Monday, January 21, 2013

An old friend died...

Life is so bloody short. An old college friend and her husband died in an accident Saturday. Their daughter who is my son's age survived and is physically okay. It appears they didn't see that the semi in front of them had stopped on the interstate.
I'm really bothered by this because we had been pretty good friends for a while. But we drifted apart, and though that happens to all of us, I have let it happen with all of my friends. All but Lance, but that is a story for another day.
After I got word about Michelle, I texted my two closest friends (besides Lance) to let them know I loved them and was glad they are a part if my life. It's truly sad because one of which it has been close to two years since I have seen. The other I had seen more recently but it has still been months and was even longer before that.
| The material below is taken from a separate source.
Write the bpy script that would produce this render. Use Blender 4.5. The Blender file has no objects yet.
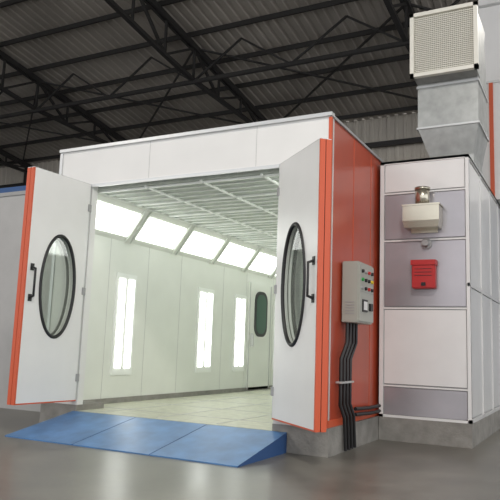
import bpy, bmesh, math
from mathutils import Vector, Matrix
sc=bpy.context.scene
try:
    sc.view_settings.view_transform='Standard'
except Exception: pass
col=sc.collection

# ---------------- materials
def mat(name,c,rough=.5,metal=0,noise=0,nscale=3,emit=None,es=0,bump=0,bscale=40,spec=.5):
    m=bpy.data.materials.new(name); m.use_nodes=True
    nt=m.node_tree; b=nt.nodes['Principled BSDF']
    b.inputs['Base Color'].default_value=(*c,1); b.inputs['Roughness'].default_value=rough
    b.inputs['Metallic'].default_value=metal
    b.inputs['Specular IOR Level'].default_value=spec
    tc=nt.nodes.new('ShaderNodeTexCoord')
    if noise:
        n=nt.nodes.new('ShaderNodeTexNoise'); n.inputs['Scale'].default_value=nscale; n.inputs['Detail'].default_value=6
        nt.links.new(tc.outputs['Object'],n.inputs['Vector'])
        r=nt.nodes.new('ShaderNodeValToRGB')
        r.color_ramp.elements[0].position=.3; r.color_ramp.elements[1].position=.7
        r.color_ramp.elements[0].color=(*[x*(1-noise) for x in c],1)
        r.color_ramp.elements[1].color=(*[min(1,x*(1+noise)) for x in c],1)
        nt.links.new(n.outputs['Fac'],r.inputs['Fac']); nt.links.new(r.outputs['Color'],b.inputs['Base Color'])
    if bump:
        n2=nt.nodes.new('ShaderNodeTexNoise'); n2.inputs['Scale'].default_value=bscale
        nt.links.new(tc.outputs['Object'],n2.inputs['Vector'])
        bp=nt.nodes.new('ShaderNodeBump'); bp.inputs['Strength'].default_value=bump; bp.inputs['Distance'].default_value=.02
        nt.links.new(n2.outputs['Fac'],bp.inputs['Height']); nt.links.new(bp.outputs['Normal'],b.inputs['Normal'])
    if emit:
        b.inputs['Emission Color'].default_value=(*emit,1); b.inputs['Emission Strength'].default_value=es
    return m
M={}
M['white']=mat('white_panel',(.76,.755,.74),.33,noise=.02)
M['seam']=mat('seam_grey',(.33,.33,.33),.5)
M['lseam']=mat('seam_light',(.5,.5,.49),.5)
M['inner']=mat('booth_inner_white',(.76,.78,.73),.4,noise=.02)
M['orange']=mat('orange_panel',(.42,.065,.03),.28,noise=.1,nscale=1.5)
M['orange2']=mat('orange_edge',(.58,.095,.035),.4)
M['alu']=mat('aluminium',(.6,.61,.61),.35,.6)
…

Why do we allow this to happen? Is it just me? I am quite socially awkward.
I am so jealous of the social lives of my old friends. How do I get back into that sort of thing? I want back into my old friends' lives but it just doesn't seem possible. It's easier to feel welcome when you see someone on a regular basis. Now that I don't work I don't see anyone but my kids. I haven't been seeing or talking to my mom as much (long story, for another day) and I just feel out of touch with the world.
I've turned Michelle's death into a pity party on myself. I'm sorry. I was thinking I would like to go to the funeral if it isn't private or at least the viewing (or wake. I am not sure the difference). Maybe with someone else who also knew her (which my husband went to high school with her, I actually met them at the same time, but they didn't get along so he won't want to go).